• **Information shown**:
* * * * * * *

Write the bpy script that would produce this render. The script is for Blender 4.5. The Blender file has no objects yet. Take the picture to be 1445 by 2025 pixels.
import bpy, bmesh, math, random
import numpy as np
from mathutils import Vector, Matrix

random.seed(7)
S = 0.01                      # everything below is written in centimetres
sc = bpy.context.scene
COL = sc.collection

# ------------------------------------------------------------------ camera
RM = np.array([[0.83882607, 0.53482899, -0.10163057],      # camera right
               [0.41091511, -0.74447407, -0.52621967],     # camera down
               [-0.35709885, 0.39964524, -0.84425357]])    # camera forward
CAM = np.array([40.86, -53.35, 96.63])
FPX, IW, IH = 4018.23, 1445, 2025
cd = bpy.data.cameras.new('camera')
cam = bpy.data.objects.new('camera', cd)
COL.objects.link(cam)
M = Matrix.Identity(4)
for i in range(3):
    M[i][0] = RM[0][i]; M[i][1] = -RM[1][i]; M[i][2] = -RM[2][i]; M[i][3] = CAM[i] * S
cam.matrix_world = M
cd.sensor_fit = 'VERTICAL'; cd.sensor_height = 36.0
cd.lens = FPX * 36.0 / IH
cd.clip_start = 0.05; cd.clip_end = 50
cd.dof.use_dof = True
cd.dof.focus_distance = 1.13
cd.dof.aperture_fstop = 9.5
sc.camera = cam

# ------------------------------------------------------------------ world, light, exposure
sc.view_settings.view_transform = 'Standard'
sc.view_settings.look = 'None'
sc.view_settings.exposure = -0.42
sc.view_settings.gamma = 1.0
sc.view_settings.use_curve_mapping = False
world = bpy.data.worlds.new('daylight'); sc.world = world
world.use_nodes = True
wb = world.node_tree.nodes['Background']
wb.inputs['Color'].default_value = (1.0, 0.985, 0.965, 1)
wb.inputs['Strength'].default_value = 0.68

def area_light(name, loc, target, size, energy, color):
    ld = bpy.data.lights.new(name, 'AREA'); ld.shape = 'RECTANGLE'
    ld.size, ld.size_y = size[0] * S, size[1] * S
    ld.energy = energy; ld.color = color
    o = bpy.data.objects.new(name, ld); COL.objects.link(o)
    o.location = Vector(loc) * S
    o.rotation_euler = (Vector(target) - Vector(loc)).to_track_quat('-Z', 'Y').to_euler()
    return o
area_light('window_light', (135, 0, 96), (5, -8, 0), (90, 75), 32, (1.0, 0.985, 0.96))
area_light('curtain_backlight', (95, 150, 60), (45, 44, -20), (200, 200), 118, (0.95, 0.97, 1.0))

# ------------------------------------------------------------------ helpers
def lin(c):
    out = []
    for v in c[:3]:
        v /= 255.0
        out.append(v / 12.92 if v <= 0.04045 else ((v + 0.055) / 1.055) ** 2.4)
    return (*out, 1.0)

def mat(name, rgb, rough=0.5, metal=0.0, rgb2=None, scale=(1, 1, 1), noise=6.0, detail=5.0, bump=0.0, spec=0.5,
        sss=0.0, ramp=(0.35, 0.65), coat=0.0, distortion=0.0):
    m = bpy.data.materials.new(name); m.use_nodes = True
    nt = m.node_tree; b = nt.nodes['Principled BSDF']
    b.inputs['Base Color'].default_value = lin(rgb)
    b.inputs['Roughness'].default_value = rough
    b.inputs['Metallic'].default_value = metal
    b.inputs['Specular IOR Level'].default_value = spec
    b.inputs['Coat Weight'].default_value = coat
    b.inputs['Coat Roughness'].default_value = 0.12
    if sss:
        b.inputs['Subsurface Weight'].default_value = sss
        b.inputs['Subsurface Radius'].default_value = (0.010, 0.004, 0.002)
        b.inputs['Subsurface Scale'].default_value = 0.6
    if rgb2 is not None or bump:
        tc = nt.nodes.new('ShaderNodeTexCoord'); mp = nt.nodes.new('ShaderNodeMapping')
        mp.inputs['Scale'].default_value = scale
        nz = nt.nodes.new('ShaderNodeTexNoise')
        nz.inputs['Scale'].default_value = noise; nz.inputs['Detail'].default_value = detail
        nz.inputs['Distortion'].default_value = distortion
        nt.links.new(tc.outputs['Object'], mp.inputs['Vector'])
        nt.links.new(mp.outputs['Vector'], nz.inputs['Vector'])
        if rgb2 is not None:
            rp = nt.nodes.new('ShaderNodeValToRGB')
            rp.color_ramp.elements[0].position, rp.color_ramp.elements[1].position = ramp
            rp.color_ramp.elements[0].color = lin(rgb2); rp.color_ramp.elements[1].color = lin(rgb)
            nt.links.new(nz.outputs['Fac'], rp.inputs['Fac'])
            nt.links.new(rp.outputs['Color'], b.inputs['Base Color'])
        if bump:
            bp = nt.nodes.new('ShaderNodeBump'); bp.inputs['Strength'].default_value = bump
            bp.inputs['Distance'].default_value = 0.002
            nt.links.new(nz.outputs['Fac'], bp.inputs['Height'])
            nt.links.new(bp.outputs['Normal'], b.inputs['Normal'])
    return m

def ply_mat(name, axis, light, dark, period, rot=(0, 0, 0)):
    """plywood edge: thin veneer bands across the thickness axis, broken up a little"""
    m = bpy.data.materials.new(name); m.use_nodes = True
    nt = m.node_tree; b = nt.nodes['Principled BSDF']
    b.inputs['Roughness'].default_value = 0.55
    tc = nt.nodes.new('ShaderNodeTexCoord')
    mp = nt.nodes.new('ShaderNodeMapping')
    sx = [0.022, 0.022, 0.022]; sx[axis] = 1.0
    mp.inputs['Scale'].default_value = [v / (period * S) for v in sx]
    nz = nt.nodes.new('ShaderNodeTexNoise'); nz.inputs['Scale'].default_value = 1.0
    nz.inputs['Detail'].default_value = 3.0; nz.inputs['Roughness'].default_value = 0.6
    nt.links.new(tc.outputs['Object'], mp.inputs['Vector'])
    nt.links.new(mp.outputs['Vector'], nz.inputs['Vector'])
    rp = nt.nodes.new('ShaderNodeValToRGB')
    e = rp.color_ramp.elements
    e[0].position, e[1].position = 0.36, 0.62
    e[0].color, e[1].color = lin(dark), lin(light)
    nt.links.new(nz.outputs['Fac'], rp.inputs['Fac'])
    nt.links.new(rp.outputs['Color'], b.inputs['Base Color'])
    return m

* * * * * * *

• **What you need to do**: Return only the lines from the beginning of the material up to and including the line with "sc.camera = cam", exactly as written.

• **Solution to this exercise**:
Write the bpy script that would produce this render. The script is for Blender 4.5. The Blender file has no objects yet. Take the picture to be 1445 by 2025 pixels.
import bpy, bmesh, math, random
import numpy as np
from mathutils import Vector, Matrix

random.seed(7)
S = 0.01                      # everything below is written in centimetres
sc = bpy.context.scene
COL = sc.collection

# ------------------------------------------------------------------ camera
RM = np.array([[0.83882607, 0.53482899, -0.10163057],      # camera right
               [0.41091511, -0.74447407, -0.52621967],     # camera down
               [-0.35709885, 0.39964524, -0.84425357]])    # camera forward
CAM = np.array([40.86, -53.35, 96.63])
FPX, IW, IH = 4018.23, 1445, 2025
cd = bpy.data.cameras.new('camera')
cam = bpy.data.objects.new('camera', cd)
COL.objects.link(cam)
M = Matrix.Identity(4)
for i in range(3):
    M[i][0] = RM[0][i]; M[i][1] = -RM[1][i]; M[i][2] = -RM[2][i]; M[i][3] = CAM[i] * S
cam.matrix_world = M
cd.sensor_fit = 'VERTICAL'; cd.sensor_height = 36.0
cd.lens = FPX * 36.0 / IH
cd.clip_start = 0.05; cd.clip_end = 50
cd.dof.use_dof = True
cd.dof.focus_distance = 1.13
cd.dof.aperture_fstop = 9.5
sc.camera = cam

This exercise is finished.